CC Capital was founded in 2015 by Chinh Chu, the former co-head of private equity at alternative asset manager, Blackstone. If the deal was to go ahead, it would be the firm’s first major investment in the Australian market. The firm has a previous link with Insignia, having put in a bid to acquire MLC Wealth in 2021, which went on to be acquired by Insignia. 

11 January 2025 

Bain Capital was undeterred by CC’s competition and made a second bid at $4.30 per share, representing a 7.5 per cent premium to its original bid. 

17 January 2025

CC Capital upped its offer to $4.60 per share, valuing the company at $3 billion, and a few days later on 20 January, Insignia granted the firm a limited period of due diligence on a non-exclusive basis in order to determine whether it would make an improved proposal.

23 January 2025

Determined to remain on par with its rival, Bain made its third offer for the firm with a matched offer of $4.60 per share which saw it also granted a period of due diligence. 

5 February 2025

Just when it seemed the race was slowing, a third bidder emerged in the form of Brookfield.
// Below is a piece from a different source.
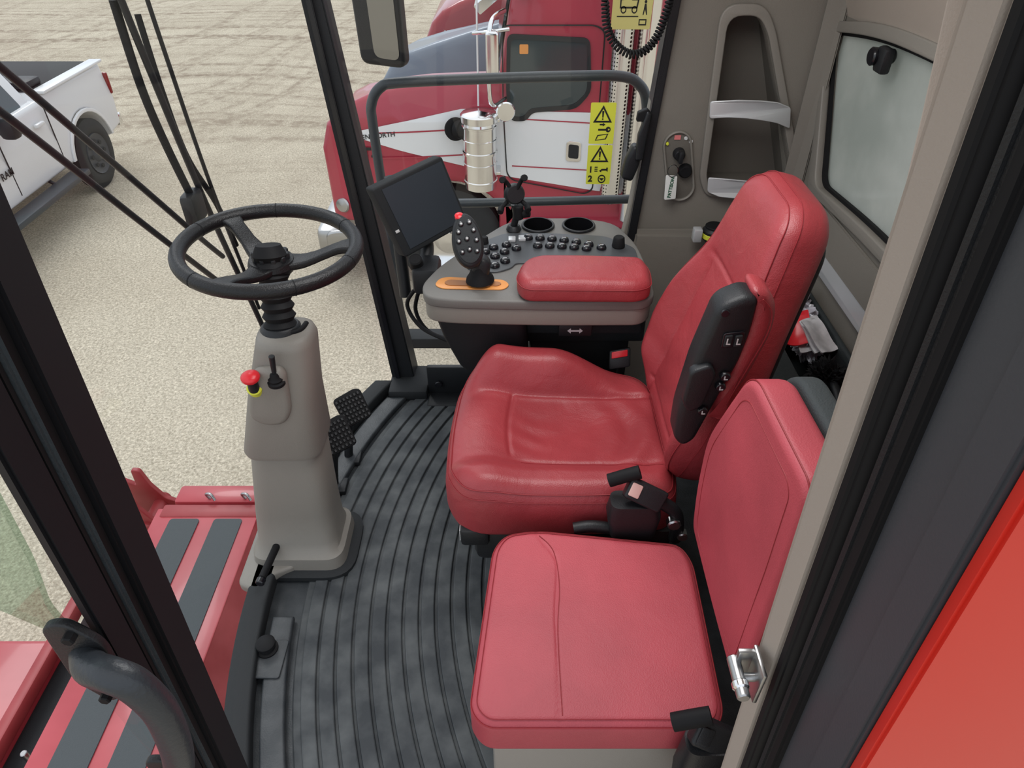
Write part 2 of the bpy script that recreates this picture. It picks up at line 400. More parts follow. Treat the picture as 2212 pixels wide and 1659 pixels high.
for q in range(3):
    for i in range(N-1): fs.append((q*N+i,q*N+i+1,(q+1)*N+i+1,(q+1)*N+i))
struct(mk('window_1',vs,fs,'glass'))
struct(mk('window_2',[(-.40,2.03,.0),(.36,2.03,.0),(.46,2.03,1.72),(-.55,2.03,1.72)],[(0,1,2,3)],'glass'))
def prism(name,bot,top,z0,z1,material,parent=None,bev=.004,**k):
    n=len(bot);vs=[(p[0],p[1],z0) for p in bot]+[(p[0],p[1],z1) for p in top]
    fs=[tuple(range(n)),tuple(range(n,2*n))]+[(i,(i+1)%n,n+(i+1)%n,n+i) for i in range(n)]
    me=bpy.data.meshes.new(name);me.from_pydata(vs,[],fs)
    bm=bmesh.new();bm.from_mesh(me);bmesh.ops.recalc_face_normals(bm,faces=bm.faces)
    if bev:bmesh.ops.bevel(bm,geom=bm.edges[:],offset=bev,segments=2,affect='EDGES')
    bm.to_mesh(me);bm.free()
    return finish(name,me,material,parent,**k)
def sh(pts,dx,dy=0): return [(a+dx,b+dy) for a,b in pts]
q=[(-.432,1.985),(-.350,1.985),(-.345,2.06),(-.43,2.06)]
struct(prism('trim_4',q,sh([(-.420,1.99),(-.372,1.99),(-.372,2.07),(-.42,2.07)],-.165,.03),0,1.72,'black'))
q=[(-.418,1.975),(-.402,1.975),(-.402,1.99),(-.418,1.99)]
struct(prism('trim_5',q,sh(q,-.150,.022),.02,1.72,'gloss',bev=.002))
struct(box('trim_6',(-.44,1.90,.0),(-.30,2.06,.045),'black_m',bev=.012))
struct(box('wall_right_lower',(-.02,1.96,0),(.40,2.06,.50),'black_m',bev=.01))
outer=[(.335,0),(.88,0),(.90,1.72),(.46,1.72),(.405,1.2),(.36,.66),(.345,.56)]
hole=rnd([(.560,1.222),(.640,1.222),(.672,1.18),(.832,.80),(.814,.750),(.60,.750),(.578,.79)],[.04,.04,.03,.03,.02,.02,.02])
struct(plate('wall_right',[outer,hole],.05,Fxz(2.03),'taupe_d',bev=.006))
lip_o=rnd([(.536,1.250),(.650,1.250),(.690,1.19),(.862,.79),(.837,.728),(.586,.728),(.557,.79)],[.05,.05,.03,.04,.03,.03,.02])
struct(plate('trim_7',[lip_o,hole],.014,Fxz(2.000),'taupe',bev=.004))
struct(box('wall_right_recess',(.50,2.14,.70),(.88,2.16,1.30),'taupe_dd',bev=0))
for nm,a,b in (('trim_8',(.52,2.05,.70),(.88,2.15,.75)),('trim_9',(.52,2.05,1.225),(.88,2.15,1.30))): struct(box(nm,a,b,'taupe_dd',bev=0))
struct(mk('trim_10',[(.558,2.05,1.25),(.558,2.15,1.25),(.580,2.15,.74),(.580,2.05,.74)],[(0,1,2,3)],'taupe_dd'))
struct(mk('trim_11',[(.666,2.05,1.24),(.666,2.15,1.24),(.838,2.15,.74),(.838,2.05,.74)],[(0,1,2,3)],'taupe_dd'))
struct(prism('trim_12',[(.36,1.90),(.845,1.84),(.845,2.01),(.36,2.01)],[(.375,1.975),(.845,1.955),(.845,2.01),(.375,2.01)],.0,.625,'taupe_d',bev=.015))
struct(prism('trim_13',[(.325,1.985),(.350,1.985),(.350,2.05),(.325,2.05)],[(.435,1.985),(.46,1.985),(.46,2.05),(.435,2.05)],0.02,1.72,'black',bev=.003))
bar=thing('storage_recess_bar','curved satin silver bar across upper wall pocket','shelf bar',(.66,1.98,.95),'silver bars in wall recess')
F=lambda a,b,c:(a,1.985-.02*math.sin((a-.55)/.24*math.pi)+c,b+.008*math.sin((a-.55)/.24*math.pi))
plate('bar',[rnd([(.553,.965),(.60,.967),(.65,.964),(.70,.958),(.74,.952),(.785,.937),(.772,.995),(.73,1.008),(.68,1.012),(.62,1.014),(.547,1.012)],.008)],.006,F,'silver',bar,bev=.002)
bar=thing('storage_recess_bar','curved satin silver bar across the lower wall pocket','shelf bar',(.66,1.98,.74),'silver bars in wall recess')
F=lambda a,b,c:(a,1.985-.02*math.sin((a-.58)/.25*math.pi)+c,b)
plate('bar',[rnd([(.580,.795),(.65,.795),(.72,.79),(.80,.77),(.825,.745),(.76,.735),(.70,.735),(.62,.738),(.585,.75)],.008)],.006,F,'silver',bar,bev=.002)
# rear wall
RW=.875
wo=[(2.03,0),(2.03,1.30),(.45,1.35),(.45,0)]
def wloop(o):
    return rnd([(2.035+o,1.175+o*.6),(1.845+o*1.3,.83-o),(1.48,.862-o),(.72-o,.862-o),(.66-o,1.22+o),(1.45,1.235+o),(1.75,1.222+o)],[.05,.035,.3,.06,.06,.3,.2],6)
def wclip(l): return [(min(a,2.012),b) for a,b in l]
wh=wclip(wloop(.004));whi=wclip(wloop(-.006));who=[(min(a,2.024),b) for a,b in wloop(.035)]
struct(plate('wall_rear',[wo,[(min(a,2.008),b) for a,b in wh]],.04,Fyz(RW),'taupe_d'))
struct(plate('trim_14',[who,[(min(a,2.006),b) for a,b in wh]],.02,Fyz(RW-.026),'taupe',bev=.004))
struct(plate('trim_15',[wh,[(min(a,2.0),b) for a,b in whi]],.010,Fyz(RW-.012),'rubber'))
struct(plate('window_3',[wh],.004,Fyz(RW+.002),'dusty'))
struct(prism('trim_16',[(.80,1.99),(.852,1.93),(.855,2.0)],[(.80,1.995),(.852,1.97),(.855,2.0)],0,1.5,'taupe_d',bev=.006))
struct(mk('trim_17',[(RW-.02,.42,1.275),(RW-.02,2.02,1.225),(RW-.045,2.02,1.29),(RW-.045,.42,1.33),(RW-.12,2.02,1.43),(RW-.12,.42,1.48),(RW-.24,2.02,1.57),(RW-.24,.42,1.61),(RW-.4,2.02,1.72),(RW-.4,.42,1.72)],[(0,1,2,3),(3,2,4,5),(5,4,6,7),(7,6,8,9)],'beige',ang=60))
struct(box('ceiling',(-.78,.30,1.72),(1.0,2.10,1.80),'beige',bev=.02))
struct(prism('trim_18',[(.838,.5),(.838,1.86),(.855,1.86),(.855,.5)],[(.848,.5),(.848,1.84),(.855,1.84),(.855,.5)],.70,.80,'taupe_d',bev=.004))
struct(plate('trim_19',[rnd([(.55,.640),(1.70,.640),(1.80,.655),(1.80,.665),(1.70,.700),(.55,.705)],.01)],.012,Fyz(.848),'silver',bev=.003))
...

It had previously been rumoured in early January that the firm was exploring the possibility but an offer was not formally made until February for $4.60 per share, matching the Bain and CC Capital ones. 
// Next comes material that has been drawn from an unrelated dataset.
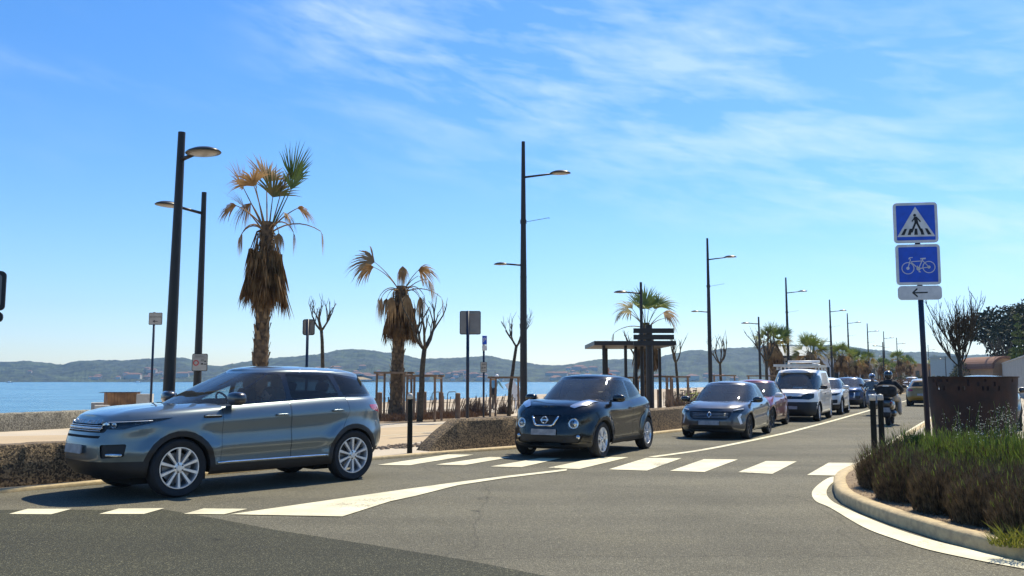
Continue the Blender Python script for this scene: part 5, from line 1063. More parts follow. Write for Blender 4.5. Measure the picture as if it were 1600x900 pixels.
bedc = (P(640, 660)+P(740, 655))*.5
sheet('dry_planting_bed', [(P(*p).x, P(*p).y) for p in ((560, 664), (640, 662.5), (705, 659.5), (770, 655), (800, 650), (760, 645), (700, 645), (620, 647), (560, 650))], .046, m_soil)
for i, (px, py, rx, ry, h) in enumerate(((600, 659, 1.1, .8, .38), (640, 657, 1.1, .8, .36), (675, 655, 1.0, .8, .42), (712, 653, .9, .8, .45), (740, 651, .7, .6, .3))):
    scrub('dry_scrub', 'low dry brown scrub in the bed behind the cycle path', P(px, py), rx, ry, h, 1500, m_scrub, 70+i, .008)
mb = MB()
for i in range(130):
    u = random.random(); p = P(590+u*110+random.uniform(-6, 6), 704-u*9+random.uniform(-3.5, 3.5)*(1-abs(u-.6)))
    mb.blob((p.x, p.y, .04), (random.uniform(.04, .13), random.uniform(.04, .12), random.uniform(.04, .12)), .8, 6, 4, rz=random.random()*3)
tag(mb.build('loose_stones', mat('brown stone', (.13, .09, .06), .9, col2=(.30, .24, .17), nscale=3)), 'loose brown stones at the foot of the sloping wall end', 'stones', None, 'stuff')
# yucca-like dead tufts by the fence
for i, (px, Y, h) in enumerate(((737, 36, 1.0), (750, 37, .8), (790, 38, .7), (1052, 40, 1.0), (1062, 39, .9), (1080, 42, .8))):
    scrub('dry_tuft', 'dry straw-coloured tufts along the beach fence', (XY(px, Y), Y, 0), .35, .3, h, 260, m_twig, 90+i, .012, spread=.35)

# ---------------------------------------------------------------- beach fence, posts, racks
m_slat = mat('chestnut slat', (.34, .26, .17), .9, col2=(.22, .16, .10), nscale=5)
def slat_fence(label, pxs, Ys, h, seed, tilt=.25):
    rr = random.Random(seed); a, b = V((XY(pxs[0], Ys[0]), Ys[0], 0)), V((XY(pxs[1], Ys[1]), Ys[1], 0)); L_ = (b-a).length; n = int(L_/.095); r = thing('slat_fence', label, 'fence', a, atan2((b-a).y, (b-a).x), 'slatted beach fences'); mb = MB(); tl = 0
    for i in range(n):
        x = L_*(i+.5)/n; tl = tl*.85+rr.uniform(-.09, .09)*tilt*2; hh = h*rr.uniform(.85, 1.08)
        mb.tube([(x, rr.uniform(-.02, .02), 0), (x+tl*hh*2, rr.uniform(-.04, .04), hh)], .019, 5)
    mb.build('slats', m_slat, r); mb = MB()
    for z in (h*.3, h*.72): mb.tube([(0, 0, z), (L_, 0, z)], .008, 5)
    mb.build('wire', m_pole, r); return r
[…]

Brookfield is a global alternative asset manager with over US$900 billion in assets under management, specialising in real estate, infrastructure, private equity and credit. In 2019, the firm acquired the majority of Oaktree Capital, which also made its own entry into the Australian market with a $240 million investment in professional services firm AZ NGA.

20 February 2025 

Insignia releases its half-year results showing a net loss after tax of $17 million and average funds under management and administration of $320 billion, with shares falling 2 per cent on the news.
Commenting on the M&A interest on a results webinar, chief executive Scott Hartley said he hoped to “expedite the process” and was confident of completing due diligence by the end of the month, with Insignia having provided information on its financials, strategy and deal with SS&C Technologies.

07 March 

Bain Capital and CC Capital both announced they had made separate bids for $5 per share following the completion of due diligence, increasing the company’s valuation from $3 billion to $3.3 billion. With both bids matching, Insignia announced it had entered two exclusivity periods for extended due diligence. 

No comment was made on the Brookfield bid, but there is the potential for further bids after the end of a four-week ‘no shop, no talk’ restraints. Due diligence is expected to last six weeks. 

As of 12 March, shares are trading at $4.48, up 24 per cent since the first bid.